:: Problem requirements ::
Write out the listing below exactly, and omit any images you find in it.
--- Start ---
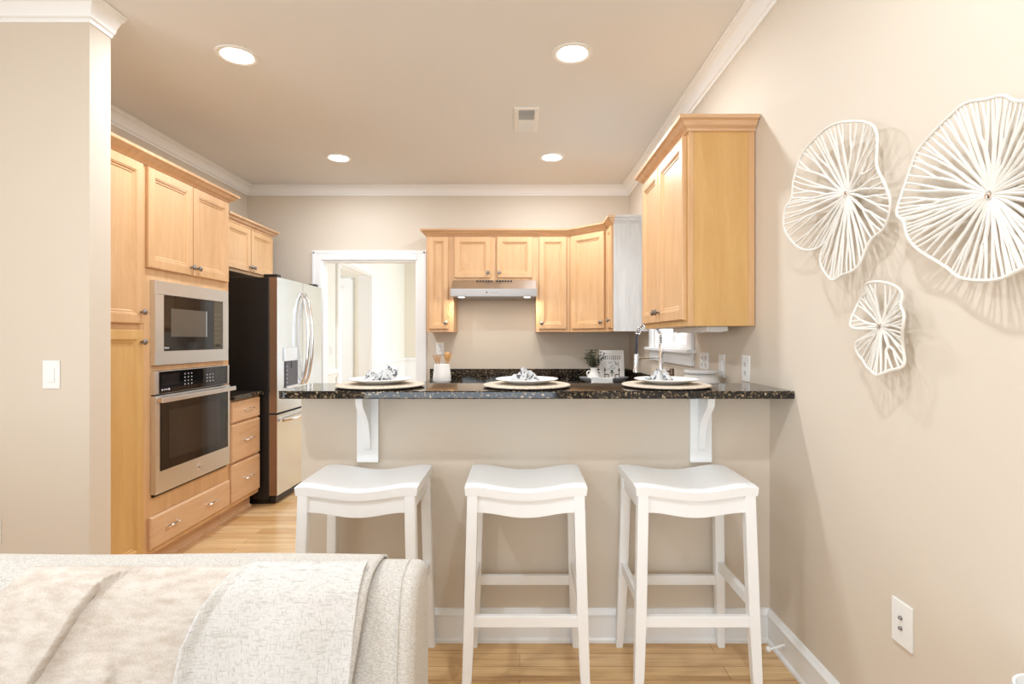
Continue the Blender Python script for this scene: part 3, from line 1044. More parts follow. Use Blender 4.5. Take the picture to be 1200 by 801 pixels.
def shrink(p, d):
    return (min(max(p[0], x0 + d) if p[0] < cen.x else p[0], x1), min(max(p[1], y0 + d), y1 - d))


rings = []
for z, dd_ in ((BZ0, e), (BZ0 + e, 0), (BZ1 - e, 0), (BZ1, e)):
    rings.append([mb.bm.verts.new((*shrink(p, dd_), z)) for p in poly])
for a, b in zip(rings, rings[1:]):
    for i in range(len(a)):
        j = (i + 1) % len(a)
        mb.bm.faces.new((a[i], a[j], b[j], b[i]))
mb.bm.faces.new(rings[0][::-1])
mb.bm.faces.new(rings[-1])
tag(mb.build('bar_counter', M['granite']), 'polished black flecked granite bar counter on the half wall', 'counter')

# corbels
def corbel(x, label):
    r = thing('corbel', label, 'bracket', (x, YH, 0), 0, 'corbels under the bar top')
    MB().box(-0.045, 0.045, -0.018, 0, 0.752, 1.036, 0.002).build('back_plate', M['white_paint'], r)
    prof = [(-0.018, 0.80), (-0.026, 0.81), (-0.032, 0.85), (-0.042, 0.89), (-0.060, 0.93), (-0.090, 0.962), (-0.120, 0.985), (-0.136, 1.005), (-0.140, 1.036), (-0.018, 1.036)]
    MB().prism(prof, 'x', -0.014, 0.014).build('scroll', M['white_paint'], r, 0.6)
    return r


corbel(-0.635, 'white scrolled corbel under the left end of the bar top')
corbel(0.757, 'white scrolled corbel under the right end of the bar top')


# ------------------------------------------------------------------ bar stools
def make_stool(label):
    r = thing('bar_stool', label, 'bar stool', (0, 0, 0), 0, 'white saddle bar stools at the bar')
    hw, hd_ = 0.2145, 0.17
    mb = MB()
    n, m_ = 20, 8

    def sad(u):
        t = max(0.0, min(1.0, (abs(u) - 0.05) / 0.85))
        return t * t * (3 - 2 * t)

    def top(u, v):
        # u, v in -1..1 ; saddle: high at the sides
        return 0.735 + 0.020 * sad(u) - 0.004 * (abs(v) ** 6) - 0.003 * abs(u) ** 12

    g1, g2 = [], []
    for i in range(n + 1):
        u = -1 + 2 * i / n
        a, b = [], []
        for j in range(m_ + 1):
            v = -1 + 2 * j / m_
            a.append(mb.bm.verts.new((u * hw, v * hd_, top(u, v))))
            b.append(mb.bm.verts.new((u * (hw - 0.003), v * (hd_ - 0.003), 0.735 + 0.018 * sad(u) - 0.034)))
        g1.append(a)
        g2.append(b)
    for i in range(n):
        for j in range(m_):
            mb.bm.faces.new((g1[i][j], g1[i + 1][j], g1[i + 1][j + 1], g1[i][j + 1]))
            mb.bm.faces.new((g2[i][j], g2[i][j + 1], g2[i + 1][j + 1], g2[i + 1][j]))
    for i in range(n):
        for j in (0, m_):
            mb.bm.faces.new((g1[i][j], g1[i + 1][j], g2[i + 1][j], g2[i][j]))
    for j in range(m_):
        for i in (0, n):
            mb.bm.faces.new((g1[i][j], g1[i][j + 1], g2[i][j + 1], g2[i][j]))
    mb.build('seat', M['white_paint'], r, 0.6)

    def leg_c(sx, sy, z):
        t = z / 0.705
        return (sx * (0.205 - 0.018 * t), sy * (0.170 - 0.022 * t))

    for sx in (-1, 1):
        for sy in (-1, 1):
            mb = MB()
            rings = []
            for z in (0, 0.10, 0.30, 0.705):
                cx, cy = leg_c(sx, sy, z)
                w = 0.0185 if z > 0.2 else (0.0165 if z > 0.05 else 0.0135)
                # the outer faces run straight; the inner faces taper to the foot
                ox, oy = cx + sx * 0.0185, cy + sy * 0.0185
                ix, iy = ox - sx * 2 * w, oy - sy * 2 * w
                rings.append([mb.bm.verts.new((X, Y, z + (0.018 * 0.8 if z > 0.7 else 0))) for X, Y in ((ix, iy), (ox, iy), (ox, oy), (ix, oy))])
            for a, b in zip(rings, rings[1:]):
                for i in range(4):
                    mb.bm.faces.new((a[i], a[(i + 1) % 4], b[(i + 1) % 4], b[i]))
            mb.bm.faces.new(rings[0])
            mb.bm.faces.new(rings[-1])
            bmesh.ops.recalc_face_normals(mb.bm, faces=mb.bm.faces)
            es = [e_ for e_ in mb.bm.edges if abs(e_.verts[0].co.z - e_.verts[1].co.z) > 0.05]
            bmesh.ops.bevel(mb.bm, geom=es, offset=0.0025, segments=2, affect='EDGES')
            mb.build('leg', M['white_paint'], r)
    # aprons: front and back follow the saddle
    for sy in (-1, 1):
        mb = MB()
        y = sy * 0.148
        xs = [-0.172 + 0.344 * i / 16 for i in range(17)]
        tp = [(x, 0.703 + 0.018 * sad(x / hw)) for x in xs]
        bt = [(x, 0.640 + 0.018 * sad(x / 0.18)) for x in xs]
        mb.prism(bt + tp[::-1], 'y', y - 0.010, y + 0.010)
        mb.build('apron', M['white_paint'], r, 0.6)
    for sx in (-1, 1):
        MB().box(sx * 0.187 - 0.010, sx * 0.187 + 0.010, -0.131, 0.131, 0.660, 0.716).build('apron', M['white_paint'], r)
    # stretchers
    for sy in (-1, 1):
        cx, cy = leg_c(1, sy, 0.29)
        MB().box(-cx + 0.012, cx - 0.012, cy - 0.010, cy + 0.010, 0.262, 0.300, 0.002).build('stretcher', M['white_paint'], r)
    for sx in (-1, 1):
        cx, cy = leg_c(sx, 1, 0.35)
        MB().box(cx - 0.010, cx + 0.010, -cy + 0.012, cy - 0.012, 0.322, 0.360, 0.002).build('stretcher', M['white_paint'], r)
    return r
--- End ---
:: Solved problem ::
Continue the Blender Python script for this scene: part 3, from line 1044. More parts follow. Use Blender 4.5. Take the picture to be 1200 by 801 pixels.
def shrink(p, d):
    return (min(max(p[0], x0 + d) if p[0] < cen.x else p[0], x1), min(max(p[1], y0 + d), y1 - d))


rings = []
for z, dd_ in ((BZ0, e), (BZ0 + e, 0), (BZ1 - e, 0), (BZ1, e)):
    rings.append([mb.bm.verts.new((*shrink(p, dd_), z)) for p in poly])
for a, b in zip(rings, rings[1:]):
    for i in range(len(a)):
        j = (i + 1) % len(a)
        mb.bm.faces.new((a[i], a[j], b[j], b[i]))
mb.bm.faces.new(rings[0][::-1])
mb.bm.faces.new(rings[-1])
tag(mb.build('bar_counter', M['granite']), 'polished black flecked granite bar counter on the half wall', 'counter')

# corbels
def corbel(x, label):
    r = thing('corbel', label, 'bracket', (x, YH, 0), 0, 'corbels under the bar top')
    MB().box(-0.045, 0.045, -0.018, 0, 0.752, 1.036, 0.002).build('back_plate', M['white_paint'], r)
    prof = [(-0.018, 0.80), (-0.026, 0.81), (-0.032, 0.85), (-0.042, 0.89), (-0.060, 0.93), (-0.090, 0.962), (-0.120, 0.985), (-0.136, 1.005), (-0.140, 1.036), (-0.018, 1.036)]
    MB().prism(prof, 'x', -0.014, 0.014).build('scroll', M['white_paint'], r, 0.6)
    return r


corbel(-0.635, 'white scrolled corbel under the left end of the bar top')
corbel(0.757, 'white scrolled corbel under the right end of the bar top')


# ------------------------------------------------------------------ bar stools
def make_stool(label):
    r = thing('bar_stool', label, 'bar stool', (0, 0, 0), 0, 'white saddle bar stools at the bar')
    hw, hd_ = 0.2145, 0.17
    mb = MB()
    n, m_ = 20, 8

    def sad(u):
        t = max(0.0, min(1.0, (abs(u) - 0.05) / 0.85))
        return t * t * (3 - 2 * t)

    def top(u, v):
        # u, v in -1..1 ; saddle: high at the sides
        return 0.735 + 0.020 * sad(u) - 0.004 * (abs(v) ** 6) - 0.003 * abs(u) ** 12

    g1, g2 = [], []
    for i in range(n + 1):
        u = -1 + 2 * i / n
        a, b = [], []
        for j in range(m_ + 1):
            v = -1 + 2 * j / m_
            a.append(mb.bm.verts.new((u * hw, v * hd_, top(u, v))))
            b.append(mb.bm.verts.new((u * (hw - 0.003), v * (hd_ - 0.003), 0.735 + 0.018 * sad(u) - 0.034)))
        g1.append(a)
        g2.append(b)
    for i in range(n):
        for j in range(m_):
            mb.bm.faces.new((g1[i][j], g1[i + 1][j], g1[i + 1][j + 1], g1[i][j + 1]))
            mb.bm.faces.new((g2[i][j], g2[i][j + 1], g2[i + 1][j + 1], g2[i + 1][j]))
    for i in range(n):
        for j in (0, m_):
            mb.bm.faces.new((g1[i][j], g1[i + 1][j], g2[i + 1][j], g2[i][j]))
    for j in range(m_):
        for i in (0, n):
            mb.bm.faces.new((g1[i][j], g1[i][j + 1], g2[i][j + 1], g2[i][j]))
    mb.build('seat', M['white_paint'], r, 0.6)

    def leg_c(sx, sy, z):
        t = z / 0.705
        return (sx * (0.205 - 0.018 * t), sy * (0.170 - 0.022 * t))

    for sx in (-1, 1):
        for sy in (-1, 1):
            mb = MB()
            rings = []
            for z in (0, 0.10, 0.30, 0.705):
                cx, cy = leg_c(sx, sy, z)
                w = 0.0185 if z > 0.2 else (0.0165 if z > 0.05 else 0.0135)
                # the outer faces run straight; the inner faces taper to the foot
                ox, oy = cx + sx * 0.0185, cy + sy * 0.0185
                ix, iy = ox - sx * 2 * w, oy - sy * 2 * w
                rings.append([mb.bm.verts.new((X, Y, z + (0.018 * 0.8 if z > 0.7 else 0))) for X, Y in ((ix, iy), (ox, iy), (ox, oy), (ix, oy))])
            for a, b in zip(rings, rings[1:]):
                for i in range(4):
                    mb.bm.faces.new((a[i], a[(i + 1) % 4], b[(i + 1) % 4], b[i]))
            mb.bm.faces.new(rings[0])
            mb.bm.faces.new(rings[-1])
            bmesh.ops.recalc_face_normals(mb.bm, faces=mb.bm.faces)
            es = [e_ for e_ in mb.bm.edges if abs(e_.verts[0].co.z - e_.verts[1].co.z) > 0.05]
            bmesh.ops.bevel(mb.bm, geom=es, offset=0.0025, segments=2, affect='EDGES')
            mb.build('leg', M['white_paint'], r)
    # aprons: front and back follow the saddle
    for sy in (-1, 1):
        mb = MB()
        y = sy * 0.148
        xs = [-0.172 + 0.344 * i / 16 for i in range(17)]
        tp = [(x, 0.703 + 0.018 * sad(x / hw)) for x in xs]
        bt = [(x, 0.640 + 0.018 * sad(x / 0.18)) for x in xs]
        mb.prism(bt + tp[::-1], 'y', y - 0.010, y + 0.010)
        mb.build('apron', M['white_paint'], r, 0.6)
    for sx in (-1, 1):
        MB().box(sx * 0.187 - 0.010, sx * 0.187 + 0.010, -0.131, 0.131, 0.660, 0.716).build('apron', M['white_paint'], r)
    # stretchers
    for sy in (-1, 1):
        cx, cy = leg_c(1, sy, 0.29)
        MB().box(-cx + 0.012, cx - 0.012, cy - 0.010, cy + 0.010, 0.262, 0.300, 0.002).build('stretcher', M['white_paint'], r)
    for sx in (-1, 1):
        cx, cy = leg_c(sx, 1, 0.35)
        MB().box(cx - 0.010, cx + 0.010, -cy + 0.012, cy - 0.012, 0.322, 0.360, 0.002).build('stretcher', M['white_paint'], r)
    return r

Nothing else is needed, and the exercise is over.